After changing our selections a few times, we decided on our choice of trains. The site then told us we'd booked 4 duplicate journeys.. I deleted everything and started again. Finally, after allowing me to select a valid outward and return journey - which, I have to say, was astonishingly cheap* (especially when compared to the UK) - I entered my credit card details and pressed 'continue'.. At this point a window popped up that said something like "for technical reasons we cannot continue this transaction and you should contact an online customer help service".. which we did. This then promptly failed. We were left tearing our hair out! An online booking that turns pear-shaped on you in mid-transaction (after you think you've paid as well) is so frustrating because you can't lean across the counter and grab someone (preferably the person who wrote the software) by the throat.. as maybe you'd like to do sometimes in real life! 
I shut down my PC and we jumped in the car to drive the 5 minutes to Bayonne SNCF station to try our luck with the ticket office there. Luckily it was still open and we ran in wild-eyed, foaming at the mouth (well, almost!) and asked the question - are we booked on the train that we'd just paid for or not? The girl replied that she couldn't help us with iDTGV enquiries as it's an online service only - yet another knuckle-clenching moment!

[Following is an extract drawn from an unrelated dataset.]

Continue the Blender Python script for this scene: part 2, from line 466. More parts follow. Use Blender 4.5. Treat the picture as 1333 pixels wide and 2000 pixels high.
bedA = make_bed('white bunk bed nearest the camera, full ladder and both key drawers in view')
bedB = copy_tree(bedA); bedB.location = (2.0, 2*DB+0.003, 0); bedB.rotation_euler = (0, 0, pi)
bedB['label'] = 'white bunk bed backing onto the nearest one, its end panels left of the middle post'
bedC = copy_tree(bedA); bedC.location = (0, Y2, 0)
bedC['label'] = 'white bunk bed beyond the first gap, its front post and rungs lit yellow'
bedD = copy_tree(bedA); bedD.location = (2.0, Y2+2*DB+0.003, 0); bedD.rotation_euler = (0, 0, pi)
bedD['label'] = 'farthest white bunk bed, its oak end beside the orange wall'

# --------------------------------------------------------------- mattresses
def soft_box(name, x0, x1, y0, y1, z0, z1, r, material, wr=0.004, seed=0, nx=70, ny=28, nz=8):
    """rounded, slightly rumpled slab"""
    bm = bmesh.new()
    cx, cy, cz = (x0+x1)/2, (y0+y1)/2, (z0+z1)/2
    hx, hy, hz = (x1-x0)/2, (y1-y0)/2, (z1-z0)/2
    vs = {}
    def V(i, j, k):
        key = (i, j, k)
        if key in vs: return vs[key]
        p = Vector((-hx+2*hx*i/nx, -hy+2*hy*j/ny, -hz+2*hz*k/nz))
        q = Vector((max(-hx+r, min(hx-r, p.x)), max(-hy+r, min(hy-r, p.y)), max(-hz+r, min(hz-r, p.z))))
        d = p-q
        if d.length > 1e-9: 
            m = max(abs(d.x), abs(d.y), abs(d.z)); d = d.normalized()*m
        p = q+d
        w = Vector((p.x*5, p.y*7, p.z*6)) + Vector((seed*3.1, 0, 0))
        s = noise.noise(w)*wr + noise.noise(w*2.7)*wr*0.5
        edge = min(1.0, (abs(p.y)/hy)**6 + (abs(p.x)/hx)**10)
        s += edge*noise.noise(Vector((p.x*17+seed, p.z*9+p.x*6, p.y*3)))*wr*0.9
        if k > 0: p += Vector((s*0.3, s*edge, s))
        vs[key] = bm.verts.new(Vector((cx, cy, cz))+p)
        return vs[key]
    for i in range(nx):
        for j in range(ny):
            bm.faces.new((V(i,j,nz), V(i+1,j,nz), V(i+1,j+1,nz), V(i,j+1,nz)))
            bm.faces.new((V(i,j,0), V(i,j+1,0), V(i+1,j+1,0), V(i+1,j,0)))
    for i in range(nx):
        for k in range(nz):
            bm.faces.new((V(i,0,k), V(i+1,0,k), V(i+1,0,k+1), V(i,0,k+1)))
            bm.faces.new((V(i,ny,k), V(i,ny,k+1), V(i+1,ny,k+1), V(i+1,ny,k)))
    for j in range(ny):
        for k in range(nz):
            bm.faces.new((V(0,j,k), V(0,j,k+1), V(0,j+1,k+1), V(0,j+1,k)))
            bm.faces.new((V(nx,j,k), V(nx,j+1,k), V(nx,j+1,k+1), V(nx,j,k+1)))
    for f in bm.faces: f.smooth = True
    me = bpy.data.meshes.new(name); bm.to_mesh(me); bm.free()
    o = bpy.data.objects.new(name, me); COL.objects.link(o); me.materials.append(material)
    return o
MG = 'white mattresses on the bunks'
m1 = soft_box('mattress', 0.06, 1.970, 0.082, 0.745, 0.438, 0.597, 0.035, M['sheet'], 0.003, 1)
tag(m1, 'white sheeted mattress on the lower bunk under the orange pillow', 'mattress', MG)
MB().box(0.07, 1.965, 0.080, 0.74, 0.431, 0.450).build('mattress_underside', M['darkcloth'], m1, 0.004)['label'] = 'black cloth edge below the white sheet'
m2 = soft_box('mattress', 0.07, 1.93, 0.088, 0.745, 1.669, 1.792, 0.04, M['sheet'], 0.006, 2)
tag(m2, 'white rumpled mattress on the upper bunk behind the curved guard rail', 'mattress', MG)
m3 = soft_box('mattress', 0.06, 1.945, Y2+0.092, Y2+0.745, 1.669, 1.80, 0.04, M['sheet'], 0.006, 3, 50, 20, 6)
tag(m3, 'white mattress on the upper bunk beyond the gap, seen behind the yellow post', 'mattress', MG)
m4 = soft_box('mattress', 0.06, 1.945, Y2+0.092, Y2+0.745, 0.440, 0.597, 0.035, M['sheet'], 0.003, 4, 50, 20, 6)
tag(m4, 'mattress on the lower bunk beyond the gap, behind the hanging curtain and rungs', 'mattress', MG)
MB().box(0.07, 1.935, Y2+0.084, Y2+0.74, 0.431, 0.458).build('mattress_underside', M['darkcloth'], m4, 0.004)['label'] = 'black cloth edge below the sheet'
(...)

We said OK - can you quote us the standard SNCF price for the trip Bayonne/Paris & return for the dates in question..? She came back with a figure that was twice the price as she wasn't allowed to access iDTGV. I can recognise when I'm defeated as much as the next man.

We returned home and I fired up my PC again.. Finally, we were able to make the reservation we wanted and the system accepted it. Then we had to print off the tickets.. That episode triggered another 15 minutes of head-scratching until I figured out the obscure method of doing so. How difficult can it be to design a web site that's intuitive and works..?

Looking at the iDTGV web site again in the cold light of day, I can see there is a small French flag graphic with a stylised arrow next to it - and yes, that leads to other languages.. But why not display the range of flags to start with..? (which is the standard convention) This site truly needs re-working from top to bottom. It is a dismal front door to what is undeniably a great low-cost TGV service..
Now breathe deeply and relax..
* For 2 return TGV tickets Bayonne-Paris (550 miles), the cost is 131€ (~£110), including cancellation insurance.

Edited to add - in May 2018: iDTGV has gone - so ignore all the above comments. iDTGV has been replaced by Ouigo.. Good luck!